Eugene Berman

Eugene Berman

Eugene Berman [1899-1972]

 

Public Collections

McNay Art Museum,
Los Angeles County Museum of Art,
Museum of Modern Art New York,
Brooklyn Museum,
Hirshhorn Museum and Sculpture Garden,
Smithsonian American Art Museum,
Fine Arts Museum of San Francisco,
San Francisco Museum of Modern Art.

Eugene Gustavovitch Berman was born in 1899 in St. Petersburg, Russia. His father died when Berman was seven years old and his mother remarried a wealthy banker and art collector, who took on the education of both Eugene and his brother Leonid. The brothers were sent to Germany, Switzerland, and France to study art. In 1918 the Berman family fled Russia to Paris to escape the Bolshevik Revolution. Berman studied art at the Académie Ranson. His teachers included Pierre Bonnard and Edouard Vuillard,  Berman's first group exhibition was a show at the Durer Gallery in Paris featuring the "Neo-Romantics". The success from this first exhibition led to his first solo show at the Galerie l'Etoile. 

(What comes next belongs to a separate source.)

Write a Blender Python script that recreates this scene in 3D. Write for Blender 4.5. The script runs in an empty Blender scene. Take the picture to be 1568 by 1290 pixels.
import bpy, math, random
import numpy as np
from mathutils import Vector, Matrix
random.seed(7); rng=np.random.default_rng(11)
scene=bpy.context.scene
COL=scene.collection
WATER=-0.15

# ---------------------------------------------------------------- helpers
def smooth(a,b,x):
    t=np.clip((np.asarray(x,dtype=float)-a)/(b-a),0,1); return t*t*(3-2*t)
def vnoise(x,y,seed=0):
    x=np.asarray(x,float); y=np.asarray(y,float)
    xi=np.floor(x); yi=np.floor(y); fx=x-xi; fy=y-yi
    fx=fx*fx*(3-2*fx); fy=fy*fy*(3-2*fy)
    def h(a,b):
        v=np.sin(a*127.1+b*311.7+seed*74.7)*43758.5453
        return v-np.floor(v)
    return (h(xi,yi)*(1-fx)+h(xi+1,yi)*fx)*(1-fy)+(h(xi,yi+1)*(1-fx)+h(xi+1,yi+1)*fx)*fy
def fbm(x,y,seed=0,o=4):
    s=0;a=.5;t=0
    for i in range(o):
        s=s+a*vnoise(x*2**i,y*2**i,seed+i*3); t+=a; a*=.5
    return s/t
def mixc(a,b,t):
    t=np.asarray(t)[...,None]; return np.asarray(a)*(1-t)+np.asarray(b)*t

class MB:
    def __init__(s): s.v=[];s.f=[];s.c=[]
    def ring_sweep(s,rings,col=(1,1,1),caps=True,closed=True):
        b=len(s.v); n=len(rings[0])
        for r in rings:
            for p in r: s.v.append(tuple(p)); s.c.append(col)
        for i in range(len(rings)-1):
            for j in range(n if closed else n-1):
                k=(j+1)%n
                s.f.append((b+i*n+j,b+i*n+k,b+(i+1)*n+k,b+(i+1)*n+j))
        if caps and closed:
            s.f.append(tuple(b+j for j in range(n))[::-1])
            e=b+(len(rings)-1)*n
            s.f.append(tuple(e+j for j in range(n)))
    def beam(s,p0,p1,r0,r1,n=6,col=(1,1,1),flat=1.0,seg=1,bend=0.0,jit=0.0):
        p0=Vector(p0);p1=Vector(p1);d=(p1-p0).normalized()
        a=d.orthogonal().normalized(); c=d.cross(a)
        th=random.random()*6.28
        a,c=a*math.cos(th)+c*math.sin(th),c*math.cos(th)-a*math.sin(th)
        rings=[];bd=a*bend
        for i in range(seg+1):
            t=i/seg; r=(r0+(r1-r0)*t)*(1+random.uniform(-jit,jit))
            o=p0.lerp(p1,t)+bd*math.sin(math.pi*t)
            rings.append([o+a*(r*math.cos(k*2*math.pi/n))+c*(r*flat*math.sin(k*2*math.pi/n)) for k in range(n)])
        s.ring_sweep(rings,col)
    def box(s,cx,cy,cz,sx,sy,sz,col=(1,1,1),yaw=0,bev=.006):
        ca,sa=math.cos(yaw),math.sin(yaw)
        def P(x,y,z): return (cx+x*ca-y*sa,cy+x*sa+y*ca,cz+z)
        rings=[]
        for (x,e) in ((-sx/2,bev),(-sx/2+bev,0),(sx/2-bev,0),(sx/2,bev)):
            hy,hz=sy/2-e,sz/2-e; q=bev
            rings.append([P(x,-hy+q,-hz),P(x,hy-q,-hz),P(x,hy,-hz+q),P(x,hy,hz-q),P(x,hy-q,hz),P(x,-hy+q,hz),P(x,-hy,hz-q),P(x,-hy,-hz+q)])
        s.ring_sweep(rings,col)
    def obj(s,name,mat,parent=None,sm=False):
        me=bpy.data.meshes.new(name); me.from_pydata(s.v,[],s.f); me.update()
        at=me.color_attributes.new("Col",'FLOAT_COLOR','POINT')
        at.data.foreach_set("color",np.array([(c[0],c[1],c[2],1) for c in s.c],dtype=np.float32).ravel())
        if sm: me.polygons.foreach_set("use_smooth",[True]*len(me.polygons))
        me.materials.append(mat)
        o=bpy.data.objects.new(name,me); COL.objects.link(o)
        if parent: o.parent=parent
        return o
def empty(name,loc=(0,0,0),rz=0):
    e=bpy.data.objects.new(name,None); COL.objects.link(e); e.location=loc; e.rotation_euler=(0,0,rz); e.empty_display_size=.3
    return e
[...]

By 1932 Berman was in America and was offered an exhibition at the Julian Levy Gallery in New York.   His scenes provided a visual commentary on the decay of the modern world, which he portrayed as being in ruins. Berman moved to the United States in 1935 and continued to exhibit in Levy's gallery. Bergman designed for VogueHarper's Bazaar and Town and Country. He also created sets for several ballet companies and the Metropolitan Opera. His theatrical projects brought him into collaboration with Igor Stravinsky. Berman continued to design theatrical sets for The Metropolitan Opera up until the late 1950s, and for Stravinsky until 1966. Meanwhile, his paintings continued to gain sizable recognition in several group exhibitions as well as a solo exhibition at the Art Institute of Chicago.

 He settled in Hollywood, California in the early 1940s. In 1947 Berman was awarded a Guggenheim fellowship for a tour of the Southwest, where he studied the desert landscapes. He found a strong correlation between the vast, often bare landscapes he had been painting from his imagination and the flat, dry lands of Arizona and New Mexico. The loneliness and isolation Berman often expressed in his works lay out before him in the arid southwest. He combined these landscape studies from his fellowship with the theatricality of Hollywood to create new commentaries on materialism, fame, and the gaps in post-war prosperity. He still maintained his signature element of Neo-Romanticism, which was a departure from many of his contemporaries who were working with abstract Cubism and Futurism. Several of the paintings that came out of his southwest trip were shown at an exhibit at the Knoedler Gallery in New York.

In 1949 Berman married film actress, Ona Munson, who played Belle Watling in Gone With the Wind

In 1955, Ona Munson committed suicide in the couple's New York apartment. Berman left the United States to settle permanently in Rome. In 1962 he was elected to the American Academy of Arts and Letters. Thereafter he only returned to the United States to renew his citizenship or to design the sets for Stravinsky's chamber opera ballet, Renard. Berman spent the last few years of his life travelling through Egypt and Libya. In 1972 he passed away in Rome.